* [DIRECTIONS]: Return all lines from the listing below in which the string "part" occurs.

* [RECORDED INFORMATION]:
— BEGIN —
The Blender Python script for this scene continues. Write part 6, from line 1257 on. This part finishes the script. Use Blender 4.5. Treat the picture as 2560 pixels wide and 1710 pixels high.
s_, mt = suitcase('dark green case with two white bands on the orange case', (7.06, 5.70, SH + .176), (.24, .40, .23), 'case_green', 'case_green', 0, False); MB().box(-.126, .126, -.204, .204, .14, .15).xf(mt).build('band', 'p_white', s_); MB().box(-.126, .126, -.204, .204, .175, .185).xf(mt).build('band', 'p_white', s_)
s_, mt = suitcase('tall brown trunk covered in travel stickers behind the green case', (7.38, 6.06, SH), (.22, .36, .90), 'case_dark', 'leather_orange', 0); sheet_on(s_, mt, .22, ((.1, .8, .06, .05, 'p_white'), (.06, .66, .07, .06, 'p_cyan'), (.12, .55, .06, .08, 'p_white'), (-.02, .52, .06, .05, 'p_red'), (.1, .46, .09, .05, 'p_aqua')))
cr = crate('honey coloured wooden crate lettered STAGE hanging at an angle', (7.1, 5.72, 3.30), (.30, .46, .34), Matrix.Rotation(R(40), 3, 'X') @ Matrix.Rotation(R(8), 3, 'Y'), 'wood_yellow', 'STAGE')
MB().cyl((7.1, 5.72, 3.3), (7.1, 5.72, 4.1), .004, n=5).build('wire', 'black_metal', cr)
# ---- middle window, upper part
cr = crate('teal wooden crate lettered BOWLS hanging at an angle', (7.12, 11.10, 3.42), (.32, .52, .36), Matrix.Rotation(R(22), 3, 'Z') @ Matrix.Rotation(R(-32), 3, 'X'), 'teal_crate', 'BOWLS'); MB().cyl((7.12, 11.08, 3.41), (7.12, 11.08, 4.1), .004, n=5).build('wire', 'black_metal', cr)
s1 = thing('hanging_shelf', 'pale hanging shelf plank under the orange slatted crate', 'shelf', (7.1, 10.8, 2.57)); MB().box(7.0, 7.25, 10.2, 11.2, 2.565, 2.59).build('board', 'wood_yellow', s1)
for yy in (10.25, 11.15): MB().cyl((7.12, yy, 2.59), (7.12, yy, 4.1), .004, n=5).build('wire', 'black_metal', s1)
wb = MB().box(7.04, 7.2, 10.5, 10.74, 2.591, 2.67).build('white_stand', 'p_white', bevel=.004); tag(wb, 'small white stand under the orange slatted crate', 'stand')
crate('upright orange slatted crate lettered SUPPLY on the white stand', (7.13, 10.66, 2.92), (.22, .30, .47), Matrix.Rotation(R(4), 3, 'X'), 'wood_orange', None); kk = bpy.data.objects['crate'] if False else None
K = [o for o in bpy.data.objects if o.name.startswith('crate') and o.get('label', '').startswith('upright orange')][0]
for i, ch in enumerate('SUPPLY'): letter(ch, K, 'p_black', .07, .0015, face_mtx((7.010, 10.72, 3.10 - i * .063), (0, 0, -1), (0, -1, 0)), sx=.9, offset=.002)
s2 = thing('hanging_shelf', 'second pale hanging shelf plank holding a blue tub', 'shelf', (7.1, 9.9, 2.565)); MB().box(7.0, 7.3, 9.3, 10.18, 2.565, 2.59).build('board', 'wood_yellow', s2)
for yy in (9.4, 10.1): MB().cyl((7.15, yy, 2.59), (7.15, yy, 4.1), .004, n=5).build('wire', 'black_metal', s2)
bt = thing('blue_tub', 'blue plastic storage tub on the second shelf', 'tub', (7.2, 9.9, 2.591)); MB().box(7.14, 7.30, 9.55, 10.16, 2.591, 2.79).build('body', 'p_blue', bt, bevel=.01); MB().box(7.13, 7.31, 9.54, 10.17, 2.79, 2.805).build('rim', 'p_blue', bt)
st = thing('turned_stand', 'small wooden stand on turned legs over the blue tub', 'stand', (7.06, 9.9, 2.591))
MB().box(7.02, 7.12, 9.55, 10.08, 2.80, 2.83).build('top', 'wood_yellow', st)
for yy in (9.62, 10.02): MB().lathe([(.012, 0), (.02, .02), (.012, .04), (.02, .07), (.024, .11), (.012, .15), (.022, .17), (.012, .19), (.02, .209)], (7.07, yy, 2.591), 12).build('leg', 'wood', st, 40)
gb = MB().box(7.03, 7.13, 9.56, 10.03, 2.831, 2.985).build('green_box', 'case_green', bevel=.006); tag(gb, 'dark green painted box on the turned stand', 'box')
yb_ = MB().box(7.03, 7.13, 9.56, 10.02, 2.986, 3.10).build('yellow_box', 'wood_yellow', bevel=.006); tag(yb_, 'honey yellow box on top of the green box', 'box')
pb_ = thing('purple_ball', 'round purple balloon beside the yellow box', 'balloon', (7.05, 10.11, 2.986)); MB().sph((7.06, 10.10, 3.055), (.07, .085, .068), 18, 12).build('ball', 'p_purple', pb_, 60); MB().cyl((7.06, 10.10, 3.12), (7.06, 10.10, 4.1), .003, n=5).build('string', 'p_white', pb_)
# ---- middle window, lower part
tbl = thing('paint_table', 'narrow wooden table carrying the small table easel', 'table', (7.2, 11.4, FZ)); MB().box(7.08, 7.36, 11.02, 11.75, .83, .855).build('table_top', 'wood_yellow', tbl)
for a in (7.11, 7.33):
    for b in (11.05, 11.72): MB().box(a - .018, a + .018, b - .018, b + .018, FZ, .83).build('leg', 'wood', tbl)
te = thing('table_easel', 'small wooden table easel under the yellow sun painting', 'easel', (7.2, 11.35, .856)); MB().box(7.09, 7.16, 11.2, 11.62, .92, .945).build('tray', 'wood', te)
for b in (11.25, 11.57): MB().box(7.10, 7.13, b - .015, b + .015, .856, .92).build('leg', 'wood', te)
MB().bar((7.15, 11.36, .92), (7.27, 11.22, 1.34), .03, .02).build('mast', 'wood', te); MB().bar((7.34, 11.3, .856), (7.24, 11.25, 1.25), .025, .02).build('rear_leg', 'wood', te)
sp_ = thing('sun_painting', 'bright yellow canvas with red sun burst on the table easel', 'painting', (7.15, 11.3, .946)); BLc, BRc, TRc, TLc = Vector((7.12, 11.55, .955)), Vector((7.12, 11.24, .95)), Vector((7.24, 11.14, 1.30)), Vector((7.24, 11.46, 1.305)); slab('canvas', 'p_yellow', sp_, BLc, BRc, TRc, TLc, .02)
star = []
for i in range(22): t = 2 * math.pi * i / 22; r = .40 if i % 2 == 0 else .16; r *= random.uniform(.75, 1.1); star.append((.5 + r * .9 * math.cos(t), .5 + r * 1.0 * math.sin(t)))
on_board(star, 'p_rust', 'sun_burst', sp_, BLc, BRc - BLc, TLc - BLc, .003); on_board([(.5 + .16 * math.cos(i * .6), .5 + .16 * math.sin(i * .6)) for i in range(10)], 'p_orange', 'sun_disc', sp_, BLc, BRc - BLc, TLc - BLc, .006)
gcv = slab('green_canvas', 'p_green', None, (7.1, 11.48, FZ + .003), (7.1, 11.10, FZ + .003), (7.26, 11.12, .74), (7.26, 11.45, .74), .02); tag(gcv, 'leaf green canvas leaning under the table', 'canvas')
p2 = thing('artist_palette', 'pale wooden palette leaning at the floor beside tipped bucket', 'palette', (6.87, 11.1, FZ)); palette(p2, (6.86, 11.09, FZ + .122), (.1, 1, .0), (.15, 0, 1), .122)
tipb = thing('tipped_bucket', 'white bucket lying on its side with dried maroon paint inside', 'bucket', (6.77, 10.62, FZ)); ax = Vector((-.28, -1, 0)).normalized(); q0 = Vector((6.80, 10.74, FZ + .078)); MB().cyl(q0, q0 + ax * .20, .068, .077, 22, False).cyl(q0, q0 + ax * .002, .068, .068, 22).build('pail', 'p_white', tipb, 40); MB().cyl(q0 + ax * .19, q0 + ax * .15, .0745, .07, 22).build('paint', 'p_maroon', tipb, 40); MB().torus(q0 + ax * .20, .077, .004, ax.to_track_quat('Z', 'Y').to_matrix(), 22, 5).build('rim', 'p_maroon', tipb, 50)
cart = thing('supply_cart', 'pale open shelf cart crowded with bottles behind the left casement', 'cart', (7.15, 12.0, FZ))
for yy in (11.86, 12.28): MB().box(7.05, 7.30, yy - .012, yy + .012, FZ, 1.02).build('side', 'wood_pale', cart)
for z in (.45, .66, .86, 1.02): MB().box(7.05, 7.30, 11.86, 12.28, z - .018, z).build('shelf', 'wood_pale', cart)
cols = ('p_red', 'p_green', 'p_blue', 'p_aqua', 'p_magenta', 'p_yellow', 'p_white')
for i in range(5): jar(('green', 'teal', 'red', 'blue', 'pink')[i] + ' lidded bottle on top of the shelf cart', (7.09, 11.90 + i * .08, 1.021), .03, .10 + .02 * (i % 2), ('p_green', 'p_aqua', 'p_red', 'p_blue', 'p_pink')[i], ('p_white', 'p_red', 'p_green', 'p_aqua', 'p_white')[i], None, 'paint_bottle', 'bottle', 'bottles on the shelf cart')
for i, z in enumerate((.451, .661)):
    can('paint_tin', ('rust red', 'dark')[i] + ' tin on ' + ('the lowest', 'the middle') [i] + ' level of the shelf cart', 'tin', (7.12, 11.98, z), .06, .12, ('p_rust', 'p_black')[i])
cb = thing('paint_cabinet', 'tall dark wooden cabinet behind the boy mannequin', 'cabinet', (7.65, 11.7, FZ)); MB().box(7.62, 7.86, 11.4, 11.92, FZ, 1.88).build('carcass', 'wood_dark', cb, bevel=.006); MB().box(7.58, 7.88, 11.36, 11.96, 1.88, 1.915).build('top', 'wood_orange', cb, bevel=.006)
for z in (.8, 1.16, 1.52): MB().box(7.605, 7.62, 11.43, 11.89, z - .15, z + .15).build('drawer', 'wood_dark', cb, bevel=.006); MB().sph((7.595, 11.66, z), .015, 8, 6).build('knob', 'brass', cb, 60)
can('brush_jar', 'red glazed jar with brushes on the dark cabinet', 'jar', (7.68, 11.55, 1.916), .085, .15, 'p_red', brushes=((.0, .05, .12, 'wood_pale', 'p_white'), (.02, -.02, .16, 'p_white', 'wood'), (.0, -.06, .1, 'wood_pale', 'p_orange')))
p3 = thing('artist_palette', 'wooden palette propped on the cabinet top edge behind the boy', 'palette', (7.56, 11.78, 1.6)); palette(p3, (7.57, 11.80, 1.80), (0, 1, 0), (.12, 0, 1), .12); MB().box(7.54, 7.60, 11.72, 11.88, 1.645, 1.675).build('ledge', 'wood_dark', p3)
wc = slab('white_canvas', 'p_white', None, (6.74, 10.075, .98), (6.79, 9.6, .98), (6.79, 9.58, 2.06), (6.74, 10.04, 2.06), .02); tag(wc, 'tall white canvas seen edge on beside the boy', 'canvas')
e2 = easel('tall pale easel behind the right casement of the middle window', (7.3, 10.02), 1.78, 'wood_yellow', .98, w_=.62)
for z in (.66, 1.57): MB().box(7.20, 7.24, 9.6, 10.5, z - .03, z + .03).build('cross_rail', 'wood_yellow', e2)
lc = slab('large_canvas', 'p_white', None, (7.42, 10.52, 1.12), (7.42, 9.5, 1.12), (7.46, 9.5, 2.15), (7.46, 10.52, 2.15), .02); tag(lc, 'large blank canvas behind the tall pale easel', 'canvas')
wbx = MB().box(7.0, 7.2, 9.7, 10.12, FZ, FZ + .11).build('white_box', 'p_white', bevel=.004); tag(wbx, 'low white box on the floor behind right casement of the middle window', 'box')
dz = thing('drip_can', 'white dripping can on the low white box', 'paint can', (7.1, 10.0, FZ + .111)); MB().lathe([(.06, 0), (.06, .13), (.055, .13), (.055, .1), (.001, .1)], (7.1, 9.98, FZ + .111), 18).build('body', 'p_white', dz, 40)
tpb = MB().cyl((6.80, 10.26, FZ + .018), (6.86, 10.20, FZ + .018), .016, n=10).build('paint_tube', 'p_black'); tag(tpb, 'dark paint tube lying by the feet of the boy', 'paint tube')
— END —
* [FULL RESPONSE]:
The Blender Python script for this scene continues. Write part 6, from line 1257 on. This part finishes the script. Use Blender 4.5. Treat the picture as 2560 pixels wide and 1710 pixels high.
# ---- middle window, upper part
# ---- middle window, lower part